Who is your company's designated negotiator?

Who scares sales people more, their manager, or their buyer? No contest! It's the buyer. Why? Without their boss they don't have a job. Without their buyer they don't have a career.

Now that we have that out of the way, what does that mean in a practical sense for the management of salespeople?

Two things:

  • They cannot be reliable communicators. If they have to deliver bad news to the buyer, they will disassociate themselves from their own company. If they have to deliver bad news from the buyer to their own company, they will make bad news sound worse and every opportunity sound better than it really is.
  • They cannot be negotiators. They will not take a strong position with buyers because they don't want to make them angry. Above all, they want that order so that they get the commission and the glory.

If we recognize that they won't negotiate and they can't communicate, where does that leave us? Well, “packing it in” in this case might be justified but counter-productive. Instead, we can start by accepting the reality that no one with the word “sales” in his or her title should be negotiating agreements with a super power customer, not the salesperson, not the sales manager, and possibly not even the vice president of sales.

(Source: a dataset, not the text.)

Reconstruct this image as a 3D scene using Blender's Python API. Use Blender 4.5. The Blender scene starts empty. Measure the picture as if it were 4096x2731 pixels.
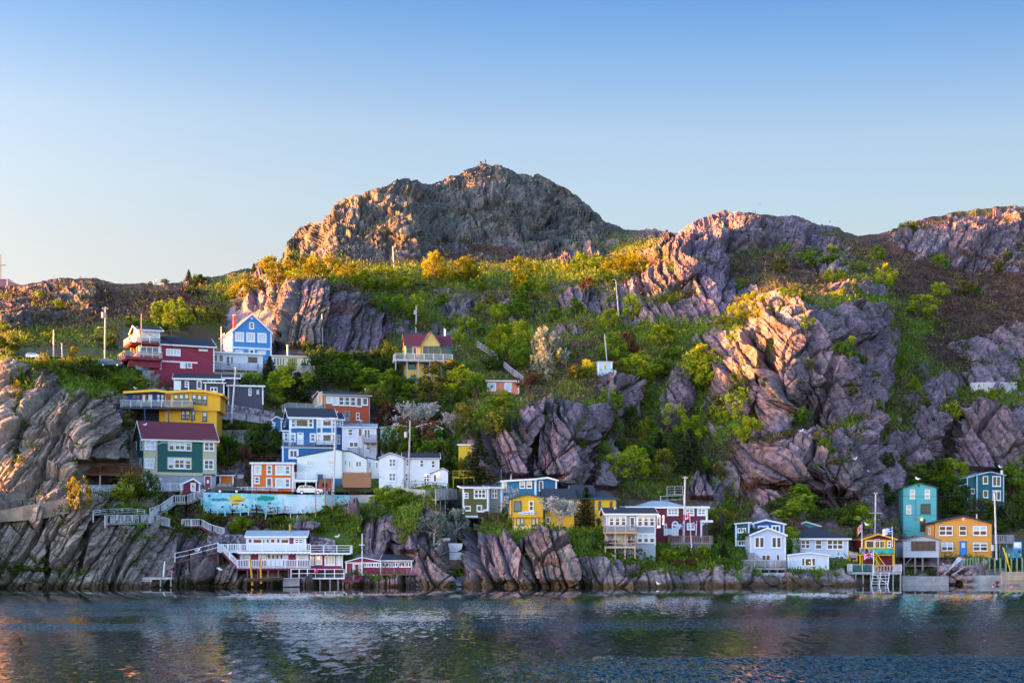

Every day North America's senior managers send their best salespeople out to negotiate on their behalf and every day these same salespeople get their heads handed to them. If they score points with their buyers, they look weak to their management. If they score points with their management, they fall out of favor with their buyer. Falling out of favor with management can mean losing a job. Falling out of favor with the buyer may mean never getting another job. Listings are lost. Promotions go to competitors. It's a tough situation.

They will never, however, admit to anyone in their own management that they are afraid to make the customer angry. They know that if they do, their career at that company is over. So instead, they will go through the appearance of being bold when they are with their own management but when they sit down with the buyer they will fold.

Also, be aware that their counsel will be a weak counsel. They will over-inflate their customer's strength of position, the potential rewards, and the dire results. This is true of employed salespeople. It is doubly or triply true of independent sales representatives.

Who then should be a company's designated negotiators? They should be professionals:

  • Whose rewards are based upon the company's financial health and not just its sales figures?
  • Who are not in a position where they may damage their career through animosities created with the buying community.
  • Who sees the whole picture and is therefore able to evaluate if an order is good for the company or just the sales team. Whose toughness will mean a clear career boost and not a descent in to salesperson purgatory?

This person may be the president or a trusted lieutenant. If a company's fortunes depend on a few key accounts, then the president better be closely involved. What then is the roll of the salesperson? Why not allow them to be the mediator.

A mediator?

A mediator is a third party who, staying neutral, encourages two sides to come to an agreement that is mutually beneficial. It is the mediator's duty to facilitate communication, keep the parties focused, and constantly assess positions.

Taking on the role of being the communicator, the mediator allows the two sides to have time to discuss their positions and responses in such a way that they don't alienate each other. The way the mediator massages the communication is another way to help keep everyone on good terms and on target. What a great job for a salesperson. It is his or her nature to want to make everybody happy, so why not turn it into a strength?

So what are the rewards of designating a negotiator and allowing a salesperson to be the go-between?

  • A confident and effective salesperson can add value to his or her company's key account relationship. There can be a clearer flow of vital data both ways that is not tainted by fear.
  • A negotiating position that recognizes weaknesses and uses strengths can win favorable contracts and agreements.
  • Most of all, it is the company that reaps the rewards by constantly improving customer partnerships while at the same time protecting its own bottom line.

Let's recognize that salespeople will seek to be friends with their customers whether we like it or not. Why not accept this, encourage it and take advantage of it? Let senior management take on the role of negotiator and allows its salespeople to be heroes to both sides. It builds self-esteem, it builds company relationships, and most of all builds the bottom line.